*DIRECTIONS FOR THIS TASK*
Extract the lines from the start through the line that holds "fo2.rotation_euler.z = CR_ANG", both included, omitting all images.
---+---
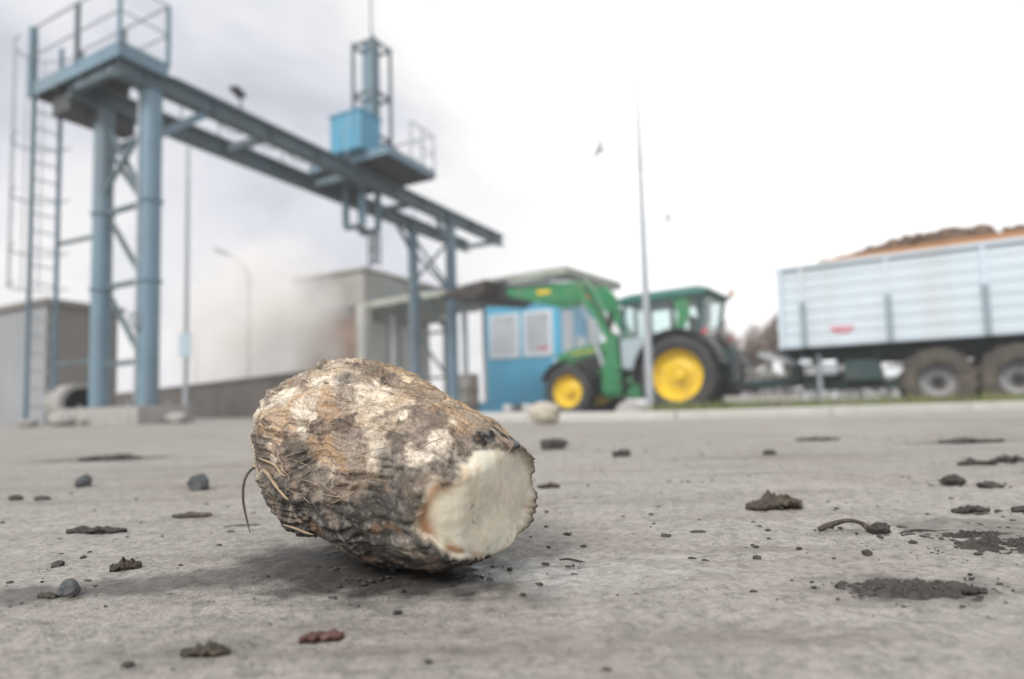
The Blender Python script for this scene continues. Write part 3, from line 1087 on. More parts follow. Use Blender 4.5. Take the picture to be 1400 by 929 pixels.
# foundation blocks (real step above the yard)
fo = tag(MB().box((0, 0, 0), (0.85, 2.1, 0.30)).build('foundation_block', concrete_pale, None, bevel=0.02),
         'pale concrete foundation block under the near gantry columns', 'foundation')
fo.location = (-5.28 - 0.885 * 0.6, 9.0 + 0.465 * 0.6, 0.10)
fo.rotation_euler.z = CR_ANG
fo2 = tag(MB().box((0, 0, 0), (0.8, 2.0, 0.30)).build('foundation_block', concrete_pale, None, bevel=0.02),
          'concrete foundation block under the far gantry columns by the weighhouse', 'foundation')
fo2.location = (-5.28 + 0.465 * XF - 0.885 * 0.6, 9.0 + 0.885 * XF + 0.465 * 0.6, ROAD_Z + 0.06)
fo2.rotation_euler.z = CR_ANG

# ------------------------------------------------------------------ trolley with mast, riding on the girders
trol = thing('sampling_trolley', 'blue trolley with lattice mast, motor housing and railed deck riding on the gantry girders', 'trolley',
             (-5.28 + 0.465 * 5.0, 9.0 + 0.885 * 5.0, TOP), CR_ANG)
dk = MB().box((0.24, 0.2, 0.16), (1.72, 2.2, 0.10)).build('deck', deck_dark, trol)
for a, b in (((-.62, -.9), (1.1, -.9)), ((-.62, 1.3), (1.1, 1.3)), ((-.62, -.9), (-.62, 1.3)), ((1.1, -.9), (1.1, 1.3))):
    MB().bar((*a, 0.18), (*b, 0.18), 0.02, 0.18).build('edge_plate', steel_blue, dk)
for (x_, y_) in ((-.5, 0), (.95, 0), (-.5, SP), (.95, SP)):
    MB().lathe([(0.0, -.05), (.075, -.05), (.075, .05), (0.0, .05)], 16, 'Y', (x_, y_, 0.10)).build('wheel', deck_dark, trol, smooth=True)
trol_blue = mat('trolley_blue_paint', (0.07, 0.31, 0.47), 0.45, 0, 0.12, 2, 0, 40, (0.16, 0.22, 0.26), 0.4, 2.5, True)
hb = MB().box((-0.50, 0.05, 0.68), (0.66, 0.84, 0.80)).build('motor_housing', trol_blue, trol, bevel=0.02)
MB().box((-0.50, 0.05, 1.10), (0.71, 0.89, 0.04)).build('lid', trol_blue, hb)
MB().box((0.20, -.35, 0.36), (0.5, 0.45, 0.30)).build('gear_box', steel_blue, trol, bevel=0.02)
MX0, MX1, MY0, MY1 = 0.05, 0.64, 0.0, 0.60
MZ = 3.25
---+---
*EXPECTED ANSWER*
The Blender Python script for this scene continues. Write part 3, from line 1087 on. More parts follow. Use Blender 4.5. Take the picture to be 1400 by 929 pixels.
# foundation blocks (real step above the yard)
fo = tag(MB().box((0, 0, 0), (0.85, 2.1, 0.30)).build('foundation_block', concrete_pale, None, bevel=0.02),
         'pale concrete foundation block under the near gantry columns', 'foundation')
fo.location = (-5.28 - 0.885 * 0.6, 9.0 + 0.465 * 0.6, 0.10)
fo.rotation_euler.z = CR_ANG
fo2 = tag(MB().box((0, 0, 0), (0.8, 2.0, 0.30)).build('foundation_block', concrete_pale, None, bevel=0.02),
          'concrete foundation block under the far gantry columns by the weighhouse', 'foundation')
fo2.location = (-5.28 + 0.465 * XF - 0.885 * 0.6, 9.0 + 0.885 * XF + 0.465 * 0.6, ROAD_Z + 0.06)
fo2.rotation_euler.z = CR_ANG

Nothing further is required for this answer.